Der Traum von den 100 000
„Jetzt ist das Feiern beendet, wir müssen arbeiten, Gas geben“, forderte Dietrich, in allen Bereichen müssten die Strukturen optimiert werden. Bei der Mitgliederzahl träumt er bis in vier Jahren sogar von einer Verdoppelung auf 100 000. „Ich weiß, das klingt verrückt, aber wir packen das.“
Der 68-Jährige selbst will Präsident des Vereins bleiben, Schindelmeiser rückt wie seine bisherigen Vereinsvorstandskollegen Stefan Heim (Finanzen) und Röttgermann in den AG-Vorstand auf, Dietrich und ein zweiter Klubvertreter ziehen in den Aufsichtsrat ein. Dort werden auch Wilfried Porth (Daimler) und Franz Reiner (Hauptsponsor Mercedes-Benz Bank) sitzen. „Wir wollen den Verein nicht dominieren, sondern ihm helfen“, sagte Porth. Hilfe zur Selbsthilfe also.

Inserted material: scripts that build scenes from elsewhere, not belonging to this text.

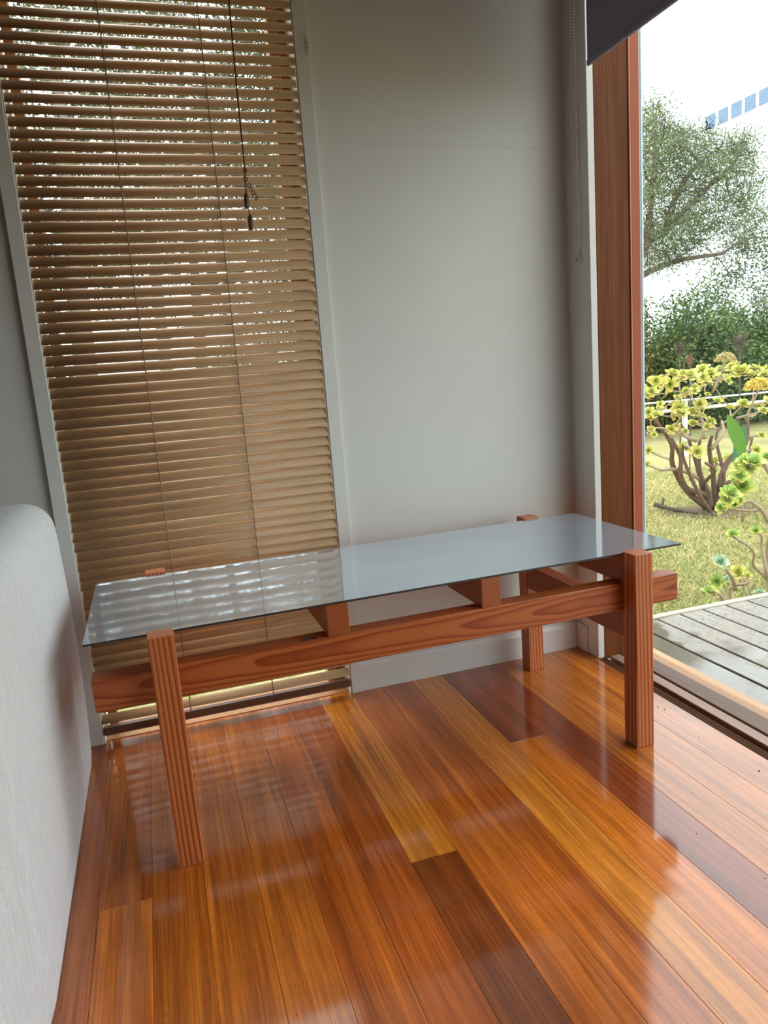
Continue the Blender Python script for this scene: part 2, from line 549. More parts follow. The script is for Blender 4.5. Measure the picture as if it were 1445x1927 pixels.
for k in range(-42, 14):
    x0 = -.017 + .1028 * (k - 1); x1 = min(x0 + .1028, 1.3247)
    if k == 13: x1 = 1.3247
    if x1 < XL: continue
    segs = spec.get(k)
    if segs is None:
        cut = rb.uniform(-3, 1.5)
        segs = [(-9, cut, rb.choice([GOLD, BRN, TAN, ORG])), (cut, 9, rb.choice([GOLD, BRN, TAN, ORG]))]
    for y0, y1, c in segs:
        y0 = max(y0, YB); y1 = min(y1, YW)
        g = .0003
        cx, cy = (x0 + x1) / 2, (y0 + y1) / 2
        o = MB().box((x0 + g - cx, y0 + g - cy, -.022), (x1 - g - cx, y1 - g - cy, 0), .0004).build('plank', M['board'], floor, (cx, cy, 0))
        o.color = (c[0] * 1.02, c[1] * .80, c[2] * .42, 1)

MB().box((1.3250, 2.034, -.022), (1.345, YW, 0)).build('plank', M['board'], floor).color = (.62, .22, .028, 1)
mb = MB()
mb.box((XL, YW, 0), (WX0, YW + .16, ZC)); mb.box((WX1, YW, 0), (XR + .02, YW + .16, ZC)); mb.box((WX0, YW, WZ1), (WX1, YW + .16, ZC))
wall_back = struct('wall_back', mb, M['wall'], 'off-white end wall with the timber blind window')
# sheet joint in the wall lining: a proud bead either side of a hairline groove
MB().box((WX1 + .04, YW - .0012, 1.6385), (XR - .002, YW + .001, 1.6405)).build('lining_joint', M['wall'], wall_back)
struct('wall_left', MB().box((XL - .12, YB, 0), (XL, YW + .16, ZC)), M['wall_dim'], 'unseen side wall behind the sofa, darkened taupe to cut bounce light')
mb = MB()
mb.box((XR, 2.09, 0), (XR + .16, YW + .0, ZC)); mb.box((XR, -.45, 2.35), (XR + .16, 2.09, ZC)); mb.box((XR, YB, 0), (XR + .16, -.45, ZC))
struct('wall_right', mb, M['wall'], 'off-white wall over and beside the glazed door')
struct('wall_rear', MB().box((XL, YB - .12, 0), (XR + .16, YB, ZC)), M['wall_dim'], 'unseen rear wall of the room, darkened taupe to cut bounce light')
struct('ceiling', MB().box((XL - .12, YB - .12, ZC), (XR + .16, YW + .16, ZC + .1)), M['ceiling'], 'unseen ceiling, given dark timber boards to cut bounce light')
# skirting with a rounded bead on top
def skirting(name, x0, x1, label):
    prof = [(D, 0), (D, .0775), (D + .0005, .0785), (D + .0045, .0840), (D + .0070, .0905), (YW, .0925), (YW, 0)]
    n = len(prof)
    vs = [(x0, y, z) for y, z in prof] + [(x1, y, z) for y, z in prof]
    fs = [(i, i + n, (i + 1) % n + n, (i + 1) % n) for i in range(n)] + [tuple(range(n)), tuple(range(2 * n - 1, n - 1, -1))]
    return struct(name, MB().add(vs, fs), M['trim'], label)
skirting('baseboard_back', .5385, XR, 'low off-white skirting along the end wall behind the table')
skirting('baseboard_left', XL, -.2855, 'low off-white skirting behind the sofa')
struct('baseboard_right', MB().box((XR - .012, 2.09, 0), (XR, D, .0925), .003), M['trim'], 'short off-white skirting return in the corner')
# architraves
struct('trim_1', MB().box((-.2855, D - .004, 0), (WX0, YW, WZ1 + .04), .0015), M['trim'], 'white flat architrave left of the blind')
struct('trim_2', MB().box((WX1, D - .004, 0), (.5385, YW, WZ1 + .04), .0007), M['trim'], 'white flat architrave right of the blind')
struct('trim_3', MB().box((WX0, D - .004, WZ1), (WX1, YW, WZ1 + .04), .0015), M['trim'], 'white flat architrave over the blind')
struct('trim_4', MB().box((XR - .006, 2.031, 0), (XR + .0175, 2.0895, 2.35), .0015), M['trim'], 'white door architrave board beside the corner')

# ------------------------------------------------------------------ window 1 (behind the blind)
yg = D + .08
w1 = MB()
w1.box((WX0 - .004, D + .0, .0), (WX0 + .0035, YW + .16, WZ1)); w1.box((WX1 - .0035, D + .0, .0), (WX1 + .004, YW + .16, WZ1)); w1.box((WX0, D, WZ1 - .004), (WX1, YW + .16, WZ1))
window_1 = struct('window_1', w1, M['reveal'], 'tall timber window behind the slatted blind')
MB().box((WX0 + .0135, yg, .0), (WX0 + .038, yg + .05, WZ1), .002).build('stile', M['sash'], window_1)
MB().box((WX1 - .055, yg, .0), (WX1 - .0285, yg + .05, WZ1), .002).build('stile', M['sash'], window_1)
MB().box((WX1 - .0225, yg + .02, .0), (WX1 - .0035, yg + .05, WZ1), .002).build('stop_bead', M['sash'], window_1)
MB().box((WX0 + .038, yg, 0), (WX1 - .055, yg + .05, .018), .002).build('bottom_rail', M['sash'], window_1)
MB().box((WX0 + .038, yg, WZ1 - .07), (WX1 - .055, yg + .05, WZ1 - .004), .002).build('top_rail', M['sash'], window_1)
MB().box((WX0 + .036, yg + .024, .014), (WX1 - .053, yg + .029, WZ1 - .06)).build('pane', M['glass'], window_1)
MB().box((WX0 + .0035, D + .02, -.012), (WX1 - .0035, yg + .05, .0005), .001).build('window_sill', M['sash'], window_1)

# ------------------------------------------------------------------ door 1 (large glazed opening on the right)
XG = 1.517
ZD = 2.35
door = struct('door_1', MB().box((1.4795, 2.033, -.02), (1.512, 2.11, ZD), .002), M['redframe'], 'large fixed glass door in red-brown timber frame')
MB().box((1.3555, 2.035, -.01), (1.4715, 2.075, ZD), .0015).build('jamb_lining', M['jamb'], door)
MB().box((1.3522, 2.045, -.01), (1.3555, 2.075, ZD)).build('shadow_gap', M['black'], door)
MB().box((1.4715, 2.0385, -.01), (1.4735, 2.075, ZD)).build('shadow_gap', M['black'], door)
MB().box((1.4735, 2.031, -.01), (1.4795, 2.075, ZD), .001).build('frame_lip', M['redlip_lit'], door)
MB().box((1.512, 2.036, .0), (1.5245, 2.05, ZD)).build('spacer_bar', M['spacer'], door)
MB().box((XG - .003, -.45, -.004), (XG + .003, 2.036, ZD)).build('pane', M['glass'], door)
ye = 2.33
for nm, xa, xb, za, zb, m in (('sill_strip', 1.3250, 1.3600, -.05, -.004, 'sill_dark'), ('sill_groove', 1.3600, 1.3770, -.05, -.022, 'sill_dark'), ('sill_strip', 1.3770, 1.4120, -.05, -.001, 'sill_pink'),
                          ('sill_groove', 1.4120, 1.4245, -.06, -.03, 'black'), ('sill_strip', 1.4245, 1.4865, -.05, -.002, 'sill_grey'), ('sill_strip', 1.4873, 1.5470, -.05, -.004, 'sill_orange')):
    cx = (xa + xb) / 2
    yy = 2.033 if xb < 1.49 else 2.033
    MB().box((xa - cx, -.45, za), (xb - cx, yy, zb), .001).build(nm, M[m], door, (cx, 0, 0))
MB().box((1.3250, -.45, -.14), (1.5470, 2.04, -.06)).build('threshold_base', M['black'], door)
for k in range(30):
    y1 = 1.754 - .0455 * k
    MB().box((XG - .0042, y1 - .036, 1.567), (XG - .0032, y1, 1.603)).build('privacy_square', M['film'], door)
for yy, zz, a in ((1.79, 1.725, .004), (1.785, 1.74, .0025), (1.70, .93, .003), (1.72, .96, .003)):
    MB().tube([(XG - .0045, yy, zz), (XG - .0045, yy - a, zz + a), (XG - .0045, yy - a * 1.5, zz - a)], .0009, 4).build('dirt_mark', M['bead'], door)

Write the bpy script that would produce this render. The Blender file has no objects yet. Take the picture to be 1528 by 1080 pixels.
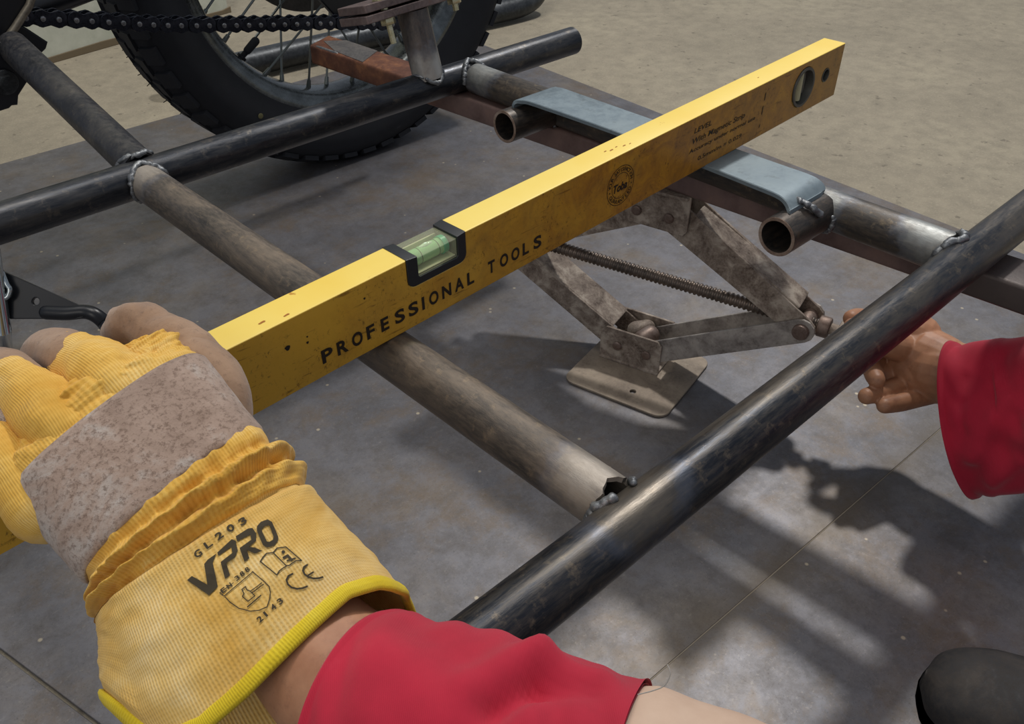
import bpy, bmesh, math, random
from mathutils import Vector, Matrix, noise
from mathutils.bvhtree import BVHTree
random.seed(7)
C = bpy.context.scene.collection
sc = bpy.context.scene
# ---------------------------------------------------------------- camera, world, lights
Z0 = 0.27                      # height of the pipe frame's axis plane above the floor; shapes below are written in that plane's frame
CAMH = 0.3525
F_PX, CX, CY = 1332.0, 764.0, 540.0
RIGHT = Vector((0.7223, -0.6916, 0.0)).normalized()
FWD = Vector((0.5549, 0.5795, -0.5969)).normalized()
UP = RIGHT.cross(FWD).normalized()
cam = bpy.data.cameras.new('camera'); cam.lens = F_PX / 1528 * 36; cam.sensor_width = 36; cam.clip_start = 0.01
co = bpy.data.objects.new('camera', cam); C.objects.link(co)
m3 = Matrix((RIGHT, UP, -FWD)).transposed()
co.matrix_world = Matrix.Translation((0, 0, CAMH + Z0)) @ m3.to_4x4()
sc.camera = co
sc.view_settings.view_transform = 'Standard'; sc.view_settings.look = 'None'
sc.view_settings.gamma = 1.0; sc.view_settings.use_curve_mapping = False
sc.view_settings.exposure = 0.0
w = bpy.data.worlds.new('world'); sc.world = w; w.use_nodes = True
bg = w.node_tree.nodes['Background']; bg.inputs[0].default_value = (0.78, 0.86, 1.0, 1); bg.inputs[1].default_value = 0.30
def area(name, loc, target, size, energy, col, shape='DISK', sy=None):
    l = bpy.data.lights.new(name, 'AREA'); l.shape = shape; l.size = size; l.energy = energy; l.color = col
    if sy: l.size_y = sy
    o = bpy.data.objects.new(name, l); C.objects.link(o)
    o.location = Vector(loc) + Vector((0, 0, Z0))
    o.rotation_euler = (Vector(target) - Vector(loc)).to_track_quat('-Z', 'Y').to_euler()
    return o
area('work_lamp', (2.55, 1.2, 2.65), (0.5, 0.35, 0), 0.22, 54, (1.0, 0.97, 0.93))
area('ceiling_light', (0.6, 1.2, 3.2), (0.5, 0.5, 0), 1.8, 46, (1.0, 0.95, 0.88), 'RECTANGLE', 1.2)
area('fill_light', (-2.6, -0.6, 1.9), (0.3, 0.4, 0), 1.6, 20, (1.0, 0.93, 0.84), 'RECTANGLE', 1.6)  # added soft fill from behind left of the camera, no real doorway

def V(*a): return Vector(a)
def at(u, v, depth):           # a point from its direction and its distance along the view
    return Vector((0, 0, CAMH)) + FWD * depth + RIGHT * ((u - CX) / F_PX * depth) - UP * ((v - CY) / F_PX * depth)

# ---------------------------------------------------------------- materials
def S(h):
    h = h.lstrip('#'); r = [int(h[i:i+2], 16) / 255 for i in (0, 2, 4)]
    return tuple((c / 12.92 if c <= .04045 else ((c + .055) / 1.055) ** 2.4) for c in r) + (1,)
class N:
    def __init__(s, name):
        s.m = bpy.data.materials.new(name); s.m.use_nodes = True; s.t = s.m.node_tree; s.b = s.t.nodes['Principled BSDF']
        s.co = s.t.nodes.new('ShaderNodeTexCoord')
    def n(s, typ, **kw):
        x = s.t.nodes.new(typ)
        for k, v in kw.items(): setattr(x, k, v)
        return x
    def l(s, a, b): s.t.links.new(a, b)
    def vec(s, scale=(1, 1, 1), coord='Object', rot=(0, 0, 0)):
        mp = s.n('ShaderNodeMapping'); mp.inputs['Scale'].default_value = scale; mp.inputs['Rotation'].default_value = rot
        s.l(s.co.outputs[coord], mp.inputs[0]); return mp.outputs[0]
    def noise(s, scale, detail=6, rough=.6, vec=None, dist=0):
        x = s.n('ShaderNodeTexNoise'); x.inputs['Scale'].default_value = scale; x.inputs['Detail'].default_value = detail
        x.inputs['Roughness'].default_value = rough; x.inputs['Distortion'].default_value = dist
        s.l(vec if vec is not None else s.co.outputs['Object'], x.inputs['Vector']); return x.outputs['Fac']
    def vor(s, scale, vec=None, feature='F1'):
        x = s.n('ShaderNodeTexVoronoi', feature=feature); x.inputs['Scale'].default_value = scale
        s.l(vec if vec is not None else s.co.outputs['Object'], x.inputs['Vector']); return x.outputs['Distance']
    def ramp(s, fac, stops):
        x = s.n('ShaderNodeValToRGB'); e = x.color_ramp.elements
        e[0].position, e[0].color = stops[0]; e[1].position, e[1].color = stops[-1]
        for p, c in stops[1:-1]:
            k = e.new(p); k.color = c
        s.l(fac, x.inputs[0]); return x.outputs[0]
    def step(s, fac, a, b): return s.ramp(fac, [(a, (0, 0, 0, 1)), (b, (1, 1, 1, 1))])
    def mix(s, fac, a, b):
        x = s.n('ShaderNodeMix', data_type='RGBA')
        for v, i in ((fac, 0), (a, 6), (b, 7)):
            if isinstance(v, (int, float)): x.inputs[i].default_value = v
            elif isinstance(v, tuple): x.inputs[i].default_value = v
            else: s.l(v, x.inputs[i])
        return x.outputs[2]
    def math(s, op, a, b=None):
        x = s.n('ShaderNodeMath', operation=op)
        for i, v in enumerate((a, b)):
            if v is None: continue
            if isinstance(v, (int, float)): x.inputs[i].default_value = v
            else: s.l(v, x.inputs[i])
        return x.outputs[0]
    def set(s, col=None, rough=None, metal=None, bump=None, bs=.3, bd=.001):
        for k, v in (('Base Color', col), ('Roughness', rough), ('Metallic', metal)):
            if v is None: continue
            if isinstance(v, (int, float, tuple)): s.b.inputs[k].default_value = v
            else: s.l(v, s.b.inputs[k])
        if bump is not None:
            x = s.n('ShaderNodeBump'); x.inputs['Strength'].default_value = bs; x.inputs['Distance'].default_value = bd
            s.l(bump, x.inputs['Height']); s.l(x.outputs[0], s.b.inputs['Normal'])
        return s.m
def plain(name, col, rough=.5, metal=0., spec=None):
    a = N(name); a.set(S(col), rough, metal)
    if spec is not None: a.b.inputs['Specular IOR Level'].default_value = spec
    return a.m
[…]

Der größte Sieger des Abends allerdings waren die Fans: Mehr als 14 000 Teilnehmer bei einer Mitgliederversammlung sind zumindest außerhalb Nordkoreas ziemlich beispiellos. Die VfB-Mitglieder gaben damit die Antwort darauf, wie man Ultras und notorische Skeptiker wieder zu jener Randgruppe macht, die sie eigentlich sind. Mit Masse und Mehrheit.